Während ihrer gesamten Laufbahn schätzt Britta Nestler die Nähe zur Anwendung und verfolgt die praktische Umsetzung ihrer Ergebnisse. Immer mehr Unternehmen erkennen, dass sie mit Methoden der Mathematik und Informatik neue Produkte schneller und günstiger entwickeln können. Immer häufiger kommen von den Unternehmen wichtige Impulse für die Materialforschung im Rechner, in Forschungskreisen auch "in silico“ genannt. Enge Kontakte zur Industrie sichert sich Nestler nicht zuletzt als Leiterin des Steinbeis-Transferzentrums "Werkstoffsimulation und Prozessoptimierung“, das sie 2008 gegründet hat.

Nestler sieht sich selbst eher zwischen Grundlagenforschung und der konkreten Anwendung: "Wir stehen an einer Schlüsselposition zwischen Physik, Informatik, Mathematik und Ingenieurswissenschaften.“ Denn für ihre Simulationen sammelt sie aktuelle Erkenntnisse der Festkörperphysik, um etwa Kristallstrukturen, Phasenwechsel und Wärmeleitung möglichst realistisch simulieren zu können. Diese fließen in aufwendige Programme ein, mit denen Nestler und Kollegen dann die Supercomputer in Stuttgart, München oder Karlsruhe füttern. Intensive Diskussionen in der Gruppe mit Blick auf an die Wand projizierte Strukturmodelle oder langen Listen mit Codezeilen sind ebenso wichtig wie konzentriertes Programmieren am Einzelrechner.

"Manchmal tappen die experimentellen Materialforscher völlig im Dunkeln“, weiß Nestler. Materialmischung, Temperatur, Druck, Zeitabläufe bei der Produktion: Viele verschiedene Parameter können in der Praxis variiert werden, um nach Stunden, Tagen oder Wochen den gewünschten Werkstoff zu erhalten. "Unsere Simulationen können einen Weg vorzeichnen, der besonders vielversprechend ist“, sagt Nestler. Damit lässt sich viel Zeit und Material einsparen. Und auch ein frustrierendes Herumirren in experimentellen Sackgassen. Nestlers Modelle zeichnen einen groben Weg vor, den experimentelle Materialforscher dann mit ihrem Detailwissen und praktischem Know-How folgen können. Seit wenigen Jahren bringt auch der 3D-Druck neue Impulse, da Computermodelle direkter in greifbare Prototypen verwandelt werden können. „Dieser Ansatz bietet heute noch nicht zu erahnende Chancen“, sagt Nestler.

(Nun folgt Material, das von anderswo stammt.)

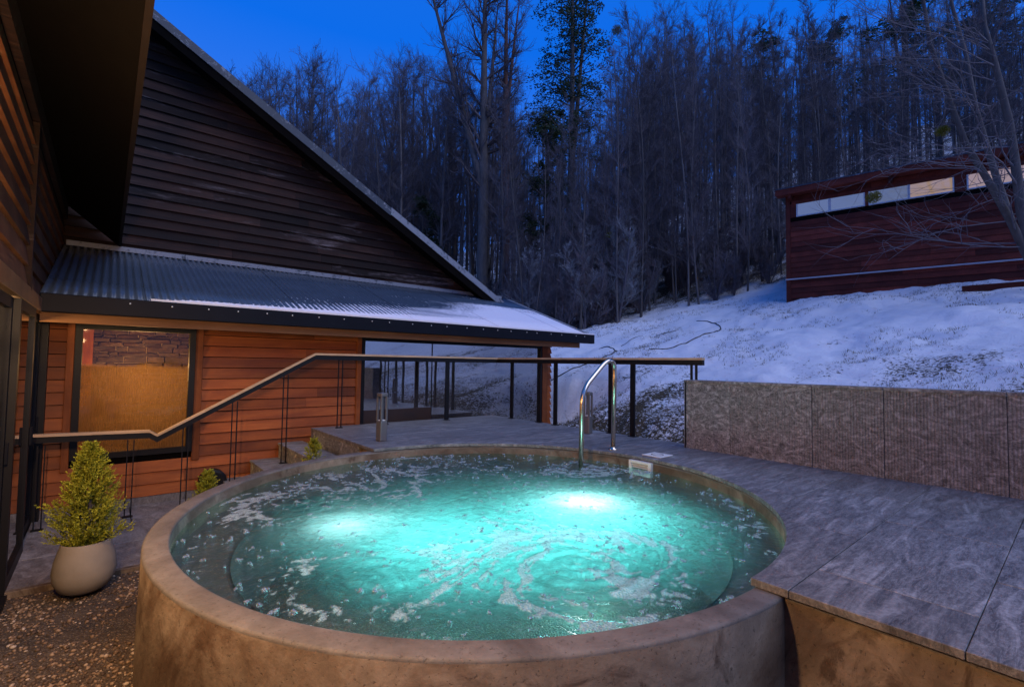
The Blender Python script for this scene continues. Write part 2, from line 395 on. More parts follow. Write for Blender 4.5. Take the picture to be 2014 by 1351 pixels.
xs = np.concatenate([np.array([-70, -40, -20, -8, 5.36, 5.385]), np.arange(5.44, 12, .075), np.arange(12, 20, .14), np.arange(20, 60, .8), np.arange(60, 200, 8)])
ys = np.concatenate([np.arange(-120, -10, 10), np.arange(-10, -3, .5), np.arange(-3, 7.1, .09), [7.19, 7.23], np.arange(7.3, 15, .12), np.arange(15, 60, .8), np.arange(60, 200, 8)])
GX, GYY = np.meshgrid(xs, ys, indexing='ij'); Z = H(GX, GYY)
nx, ny = GX.shape; idx = np.arange(nx*ny).reshape(nx, ny)
F = np.stack([idx[:-1, :-1], idx[1:, :-1], idx[1:, 1:], idx[:-1, 1:]], -1).reshape(-1, 4)
ter = struct(fast('snowy_hillside', np.stack([GX, GYY, Z], -1).reshape(-1, 3), F, M_ground, None, True))
def Hs(x, y): return float(H(np.array([x]), np.array([y]))[0])
def ground_px(px, py):
    d = ray(px, py); lo, hi = 6.0, 40.0
    for _ in range(40):
        t = (lo+hi)/2; p = EYE+d*t
        g = -.15+.29*(p.x-5.4)
        if p.z > g: lo = t
        else: hi = t
    p = EYE+d*lo; p.z = Hs(p.x, p.y); return p
# low gravel yard
nX = np.linspace(-3, 5.3, 120); nY = np.linspace(-4, 5.06, 130); gx, gy = np.meshgrid(nX, nY, indexing='ij')
gz = -.81+(fbm(gx*1.2, gy*1.2)-.5)*.07+(fbm(gx*6, gy*6)-.5)*.02
idx = np.arange(gx.size).reshape(gx.shape); F = np.stack([idx[:-1, :-1], idx[1:, :-1], idx[1:, 1:], idx[:-1, 1:]], -1).reshape(-1, 4)
yard = struct(fast('gravel_yard', np.stack([gx, gy, gz], -1).reshape(-1, 3), F, M_gbed, None, True))
def icos():
    bm = bmesh.new(); bmesh.ops.create_icosphere(bm, subdivisions=1, radius=1)
    V = np.array([v.co[:] for v in bm.verts]); F = np.array([[v.index for v in f.verts] for f in bm.faces]); bm.free(); return V, F
IV, IF = icos()
def scatter_blobs(name, pts, sizes, m, squash=(1, .8, .6), jitter=.25):
    n = len(pts); ang = rng.random(n)*6.28; ca, sa = np.cos(ang), np.sin(ang)
    base = IV[None]*(1+(rng.random((n, len(IV), 1))-.5)*jitter)*np.array(squash)*(.7+.6*rng.random((n, 1, 3)))*sizes[:, None, None]
    x = base[..., 0]*ca[:, None]-base[..., 1]*sa[:, None]; y = base[..., 0]*sa[:, None]+base[..., 1]*ca[:, None]
    V = np.stack([x, y, base[..., 2]], -1)+pts[:, None, :]
    F = (IF[None]+(np.arange(n)*len(IV))[:, None, None]).reshape(-1, 3)
    o = fast(name, V.reshape(-1, 3), F, m)
    a = o.data.attributes.new('shade', 'FLOAT', 'POINT'); a.data.foreach_set('value', np.repeat(rng.random(n)**1.6, len(IV)).astype(np.float32))
    return o
n = 15000
px_ = -.6+rng.random(n)*1.6; py_ = 1.6+rng.random(n)*3.45
dens = fbm(px_*2.2, py_*2.2); keep = (np.hypot(px_-2.245, py_-2.924) > 2.09) & (rng.random(n) < np.clip((dens-.36)*5, .12, 1)); px_, py_ = px_[keep], py_[keep]
sz = .004+.012*rng.random(len(px_))**2.2
pz_ = -.812+(fbm(px_*1.2, py_*1.2)-.5)*.07+(fbm(px_*6, py_*6)-.5)*.02+sz*.4
grv = stuff(scatter_blobs('gravel', np.stack([px_, py_, pz_], -1), sz, M_peb))
grv['label'] = 'loose brown gravel between the planter and the tub'
# paved strip beside the lodge
pv = struct(boxes('paved_strip', [(-.54, 2.16, 5.12, 7.17, -.9, -.815)], M_plaster))
yy = [5.12, 5.8, 6.48, 7.17]; offs = [0, .35, .1]
for j in range(3):
    x = -.53-offs[j]
    while x < 2.15:
        a, b = max(x, -.53), min(x+.9, 2.16)
        if b-a > .06: box('paver', (a+.004, b-.004, yy[j]+.004, yy[j+1]-.004, -.815, -.79-.003*random.random()), M_paver, pv, .003, 1)
        x += .9
struct(box('paving_edge', (-.54, 2.0, 5.065, 5.115, -.88, -.787), M_plaster, None, .004))

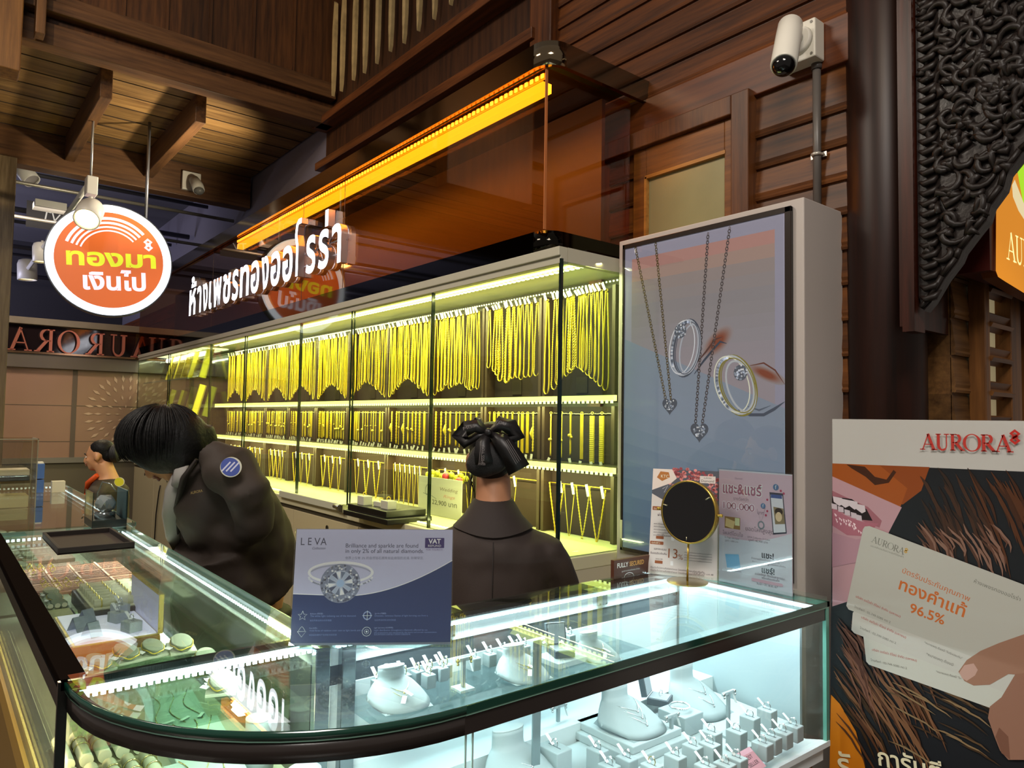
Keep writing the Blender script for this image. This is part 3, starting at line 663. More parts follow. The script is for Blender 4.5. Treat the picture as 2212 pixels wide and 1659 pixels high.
def hair(n,x0,x1,y0,y1,dx,dy,cols,w):
    for i in range(n):
        a,b=random.uniform(x0,x1),random.uniform(y0,y1); k=random.uniform(.5,1.2); P_=[A.px(a+dx*k*t+random.uniform(-3,3)+22*sin(t*2),b+dy*k*t) for t in [j/5 for j in range(6)]]
        A.line(P_,[w*.2,w,w,w,w*.7,w*.1],q(random.choice(cols)))
hair(24,1985,2110,1010,1110,30,130,['#2c1d15','#3a2418','#241812'],.007); hair(14,2090,2180,1015,1060,60,190,['#4a2a16','#3a2012'],.006)
hair(30,1980,2160,1120,1180,20,80,['#5a3c2e','#76584a','#4a3024'],.005)
A.polyx([(1796,1500),(1815,1520),(1850,1580),(1870,1659),(1880,1800),(1790,1800)],q('#b86a14'))
hair(60,1795,1950,1390,1560,70,150,['#4a2c1a','#5e3c26','#33200f','#6e4a30'],.006); hair(26,1900,2080,1460,1620,80,60,['#3a2818','#56402a','#7a6244'],.004)
hair(24,1800,1840,1330,1450,40,120,['#4a2c20','#6a4636'],.005)
CW=q('#b7b5ac')
def card(cx0,cy0,cx1,cy1,cx2,cy2,cx3,cy3,h): A.polyx([(cx0+6,cy0-2),(cx1,cy1),(cx2,cy2),(cx3+5,cy3+3),(cx3-1,cy3-4),(cx0-1,cy0+5)],q(h))
card(1868,1370,2240,1490,2230,1560,1874,1432,'#b4b4aa'); card(1845,1318,2240,1440,2235,1520,1842,1364,'#b2b1a8'); A.polyx([(1870,1137),(1880,1136),(2220,1265),(2240,1280),(2240,1440),(2120,1425),(1835,1316),(1830,1308),(1866,1143)],q('#a9a89f'))
OR_=q('#b4602a'); GR_=q('#6e6e64'); RD_=q('#a03a30')
X=lambda x,y:A.px(x,y)
def tx(body,x,y,x2,y2,m,h=None,bold=False):
    a,b=X(x,y),X(x2,y2); A.text(body,a[0],a[1],m,w=math.hypot(b[0]-a[0],b[1]-a[1]),rot=math.degrees(math.atan2(b[1]-a[1],b[0]-a[0])),bold=bold)
st,wd=serif_word('AURORA'); a,b=X(1884,1170),X(1953,1198); k=math.hypot(b[0]-a[0],b[1]-a[1])/wd; A.fig(st,a[0],a[1],k,GR_,rot=math.degrees(math.atan2(b[1]-a[1],b[0]-a[0])))
a=X(1959,1189); A.fig(brand_knot(),a[0],a[1],.007,q('#b48c34'),rot=-20)
tx('มอบหลักประกันความสุขที่มีคุณค่า',1882,1181,1953,1206,GR_)
tx('บัตรรับประกันคุณภาพ',1949,1240,2094,1303,OR_); tx('ทองคำแท้',1942,1272,2084,1334,OR_,bold=True); tx('96.5%',1966,1322,2040,1350,OR_,bold=True)
tx('ห้างเพชรทองออโรร่า',2105,1258,2205,1298,GR_)
for dx,dy in ((0,0),(12,45),(36,115)):
    r=1 if dy else 1.25; tx('บริษัท ออโรร่า ดีไซน์ จำกัด (มหาชน)',1850+dx,1291+dy,1946+dx,1335+dy-(20 if dy==115 else 0),RD_); tx('โทรศัพท์ : 02-749-5085 กด 2',1847+dx,1312+dy,1925+dx,1346+dy-(16 if dy==115 else 0),GR_)
tx('*หมายเหตุ ต้องมี "ใบรับประกัน"',1998,1390,2080,1425,GR_); tx('*หมายเหตุ ต้องมี',2002,1416,2060,1440,GR_); tx('*หมายเหตุ ต้องมี "ใบ',2024,1453,2078,1468,GR_)
SK=q('#8f6a56')
A.polyx([(2072,1450),(2090,1425),(2120,1405),(2160,1388),(2240,1360),(2240,1460),(2180,1455),(2140,1478),(2105,1480),(2085,1470)],SK)
A.polyx([(2074,1452),(2085,1436),(2105,1432),(2114,1446),(2108,1458),(2090,1470),(2080,1464)],q('#b08e80'))
A.polyx([(2195,1455),(2240,1450),(2240,1590),(2215,1640),(2180,1640),(2162,1620),(2150,1590),(2136,1550),(2140,1525),(2165,1505)],q('#86604e')); A.polyx([(2160,1570),(2180,1590),(2184,1640),(2165,1625),(2152,1590)],q('#6e4a3a'))
tx('การันตี',1900,1652,2040,1690,q('#cfc2a0'),bold=True); tx('รั',1818,1676,1850,1680,q('#cfc2a0'),bold=True)
st,wd=serif_word('AURORA'); a,b=X(1992,971),X(2186,977); k=math.hypot(b[0]-a[0],b[1]-a[1])/wd
A.fig(st,a[0],a[1],k,q('#a8332c'),rot=math.degrees(math.atan2(b[1]-a[1],b[0]-a[0])),wk=1.3); a=X(2194,944); A.fig(brand_knot(),a[0],a[1],.0165,q('#b02c24'))
A.out('print',bn)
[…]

"Sie ist eine internationale Forscherpersönlichkeit mit respektablem und viel geachteten Output mit Schwerpunkt auf theoretischer Modellentwicklung, aber auch praktischer Anwendung“, sagt Ingo Steinbach über die vierfache Mutter. Dass die Familie dabei nicht zu kurz kommt, ist Nestler sehr wichtig. "Natürlich ist da von mir Flexibilität gefordert.“ Britta Nestler weiß, dass das Potenzial neuer Werkstoffe mit bisher unerreichten Eigenschaften für Leichtbau, Energie- oder Medizintechnik noch längst nicht ausgeschöpft ist.

Preisverleihung in Halle. Bild: DFG / Falk Wenzel

Am 4. Juli erhielt Britta Nestler auf der Festveranstaltung bei der DFG-Jahresversammlung in Halle nachträglich den Gottfried Wilhelm Leibniz-Preis 2017. Die Verleihung des wichtigsten deutschen Forschungspreises war im März ausgesetzt worden,nachdem der DFG äußert kurzfristig vor der Preisverleihung anonyme Hinweise im Zusammenhang mit den Forschungsarbeiten von Britta Nestler bekannt gemacht worden waren. Nach intensiver Prüfung durch die DFG unter Hinzunahme auch externer Gutachter haben sich diese Vorwürfe nun als völlig haltlos erwiesen.